Amnesty has described the prison camps as “harsh beyond endurance”. Detainees face torture and beatings by guards, and women are left especially vulnerable to sexual coercion and abuse.
Not all those in prison have actually committed crimes. North Korea practices collective punishment, so if one member of a family is found guilty it’s possible that their whole family gets punished.
North Korea makes liberal use of the death penalty and has been known to conduct public executions.
Foreign detentions
Foreign nationals in North Korea have been arrested and detained for extended periods of time – often kept as prisoners for political reasons and used as diplomatic pawns at opportune moments.
Three US citizens, who were jailed for anti-state activities and placed in labour camps, were freed from North Korean prison as a gesture of goodwill ahead of the US-North Korea leadership summit in 2018.
But US student Otto Warmbier was not so lucky. Mr Warmbier was arrested in 2016 for stealing a propaganda sign. He was released after 17 months in detention on health grounds, but was seriously ill – he died days after returning home. His parents, who believe he had been tortured, sued North Korea over his death.
Six South Korean prisoners are still believed to be in detention.
North Korea has also admitted to kidnapping at least 13 Japanese citizens in the 1970s, who they used to train their spies in the Japanese language and customs.
Among other noted kidnappings were a famous South Korean actress and her ex-husband, a film director, who were taken in the 1970s. They were forced to make films for the state but later managed to escape.
Forced labour
A significant majority of North Koreans undertake unpaid labour at some point in their lives, according to a HRW report.
Former students who defected from North Korea told HRW that their schools forced them to work for free on farms twice a year – at ploughing and harvest time – for one month at a time.
North Korea also sends hundreds of thousands of people to work overseas as low-cost labour – with many of them essentially working under slave-like conditions.
It has sent workers to places like China, Kuwait and Qatar – though most countries have stopped renewing work visas to North Koreans to comply with UN sanctions. However, reports have emerged that North Koreans are still working in some places despite sanctions.
“Many overseas workers live in a monitored dormitory where there is no freedom of movement, rendering them essentially prisoners,” said Mr Adams.
A large percentage of workers’ salaries are usually seized by the state – a huge source of income for the country.
Women’s rights
Discrimination against women very much exists, but “there isn’t a way to measure inequality in the North like how you measure the wage gap between males and females”, says Mr Fang.
Though North Korea presents itself as nominally equal society, women are said to be deprived of education and job opportunities.
“Women are really vulnerable – sexual violence exists but if someone assaults them they have no-one to complain to,” says Mr Adams.
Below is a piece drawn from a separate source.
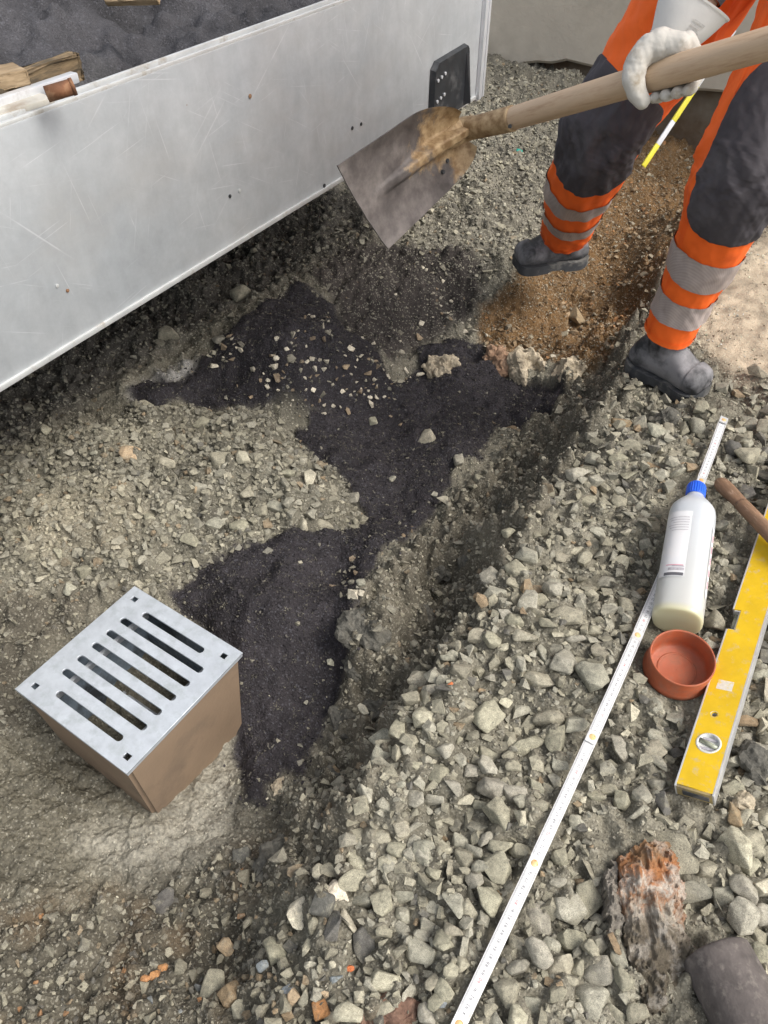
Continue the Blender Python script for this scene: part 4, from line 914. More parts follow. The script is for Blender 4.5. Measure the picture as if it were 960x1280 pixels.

Reports are also rampant of women facing torture, rape and other sexual abuses while held in detention facilities – and of widespread sexual abuse in the military.
Children and malnutrition
Children in North Korea do receive education, though some have to drop out of school early to help their families survive economically, according to Mr Fang.
The school curriculum is “dominated by the country’s political agenda, restricting their knowledge from a very early age”.
According to Unicef, 200,000 North Korean children are suffering from acute malnutrition – of which 60,000 would have become “severely malnourished”.
North Korea routinely rejects criticism of its rights records – it has said its citizens “feel proud of the world’s most advantageous human rights system” – and points the finger at the flaws of other countries.
But Mr Adams of HRW says the topic of human rights in North Korea is “a bottomless pit”.
“Everyone’s looking out for their own interests. No-one’s looking out for the interests of North Korea’s citizens”.